▶ Requirement: Output the material below in its entirety, exactly as given.

▶ Data provided:
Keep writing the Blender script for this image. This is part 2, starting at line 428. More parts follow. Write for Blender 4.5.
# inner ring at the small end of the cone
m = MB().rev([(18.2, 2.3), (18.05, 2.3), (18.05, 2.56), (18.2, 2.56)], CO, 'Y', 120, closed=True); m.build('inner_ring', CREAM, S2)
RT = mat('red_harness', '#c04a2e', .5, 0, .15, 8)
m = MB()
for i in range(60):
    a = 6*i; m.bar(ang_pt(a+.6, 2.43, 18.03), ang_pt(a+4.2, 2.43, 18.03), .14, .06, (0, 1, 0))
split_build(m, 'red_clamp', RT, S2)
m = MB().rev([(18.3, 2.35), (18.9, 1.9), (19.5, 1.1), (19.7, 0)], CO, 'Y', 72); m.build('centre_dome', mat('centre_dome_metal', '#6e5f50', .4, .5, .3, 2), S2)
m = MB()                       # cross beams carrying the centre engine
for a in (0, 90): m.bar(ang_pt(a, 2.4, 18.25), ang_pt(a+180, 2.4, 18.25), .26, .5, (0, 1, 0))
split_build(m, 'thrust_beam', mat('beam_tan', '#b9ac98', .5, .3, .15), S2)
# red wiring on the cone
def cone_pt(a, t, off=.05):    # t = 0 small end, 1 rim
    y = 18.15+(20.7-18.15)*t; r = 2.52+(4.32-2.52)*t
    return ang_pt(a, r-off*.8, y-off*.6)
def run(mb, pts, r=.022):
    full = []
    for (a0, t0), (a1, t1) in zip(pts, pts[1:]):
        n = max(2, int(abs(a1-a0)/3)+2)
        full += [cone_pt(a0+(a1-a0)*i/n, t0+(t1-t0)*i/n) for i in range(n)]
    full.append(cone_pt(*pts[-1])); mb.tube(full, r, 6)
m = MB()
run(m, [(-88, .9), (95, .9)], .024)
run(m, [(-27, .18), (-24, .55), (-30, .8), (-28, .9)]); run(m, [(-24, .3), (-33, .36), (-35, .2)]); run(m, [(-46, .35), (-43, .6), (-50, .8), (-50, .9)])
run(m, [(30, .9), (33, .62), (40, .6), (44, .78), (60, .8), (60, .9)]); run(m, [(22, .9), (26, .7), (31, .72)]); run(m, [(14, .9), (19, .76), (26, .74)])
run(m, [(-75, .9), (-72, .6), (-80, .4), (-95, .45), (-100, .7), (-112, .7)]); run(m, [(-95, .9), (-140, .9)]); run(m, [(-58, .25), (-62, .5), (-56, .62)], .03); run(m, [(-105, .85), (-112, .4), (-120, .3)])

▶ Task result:
Keep writing the Blender script for this image. This is part 2, starting at line 428. More parts follow. Write for Blender 4.5.
# inner ring at the small end of the cone
m = MB().rev([(18.2, 2.3), (18.05, 2.3), (18.05, 2.56), (18.2, 2.56)], CO, 'Y', 120, closed=True); m.build('inner_ring', CREAM, S2)
RT = mat('red_harness', '#c04a2e', .5, 0, .15, 8)
m = MB()
for i in range(60):
    a = 6*i; m.bar(ang_pt(a+.6, 2.43, 18.03), ang_pt(a+4.2, 2.43, 18.03), .14, .06, (0, 1, 0))
split_build(m, 'red_clamp', RT, S2)
m = MB().rev([(18.3, 2.35), (18.9, 1.9), (19.5, 1.1), (19.7, 0)], CO, 'Y', 72); m.build('centre_dome', mat('centre_dome_metal', '#6e5f50', .4, .5, .3, 2), S2)
m = MB()                       # cross beams carrying the centre engine
for a in (0, 90): m.bar(ang_pt(a, 2.4, 18.25), ang_pt(a+180, 2.4, 18.25), .26, .5, (0, 1, 0))
split_build(m, 'thrust_beam', mat('beam_tan', '#b9ac98', .5, .3, .15), S2)
# red wiring on the cone
def cone_pt(a, t, off=.05):    # t = 0 small end, 1 rim
    y = 18.15+(20.7-18.15)*t; r = 2.52+(4.32-2.52)*t
    return ang_pt(a, r-off*.8, y-off*.6)
def run(mb, pts, r=.022):
    full = []
    for (a0, t0), (a1, t1) in zip(pts, pts[1:]):
        n = max(2, int(abs(a1-a0)/3)+2)
        full += [cone_pt(a0+(a1-a0)*i/n, t0+(t1-t0)*i/n) for i in range(n)]
    full.append(cone_pt(*pts[-1])); mb.tube(full, r, 6)
m = MB()
run(m, [(-88, .9), (95, .9)], .024)
run(m, [(-27, .18), (-24, .55), (-30, .8), (-28, .9)]); run(m, [(-24, .3), (-33, .36), (-35, .2)]); run(m, [(-46, .35), (-43, .6), (-50, .8), (-50, .9)])
run(m, [(30, .9), (33, .62), (40, .6), (44, .78), (60, .8), (60, .9)]); run(m, [(22, .9), (26, .7), (31, .72)]); run(m, [(14, .9), (19, .76), (26, .74)])
run(m, [(-75, .9), (-72, .6), (-80, .4), (-95, .45), (-100, .7), (-112, .7)]); run(m, [(-95, .9), (-140, .9)]); run(m, [(-58, .25), (-62, .5), (-56, .62)], .03); run(m, [(-105, .85), (-112, .4), (-120, .3)])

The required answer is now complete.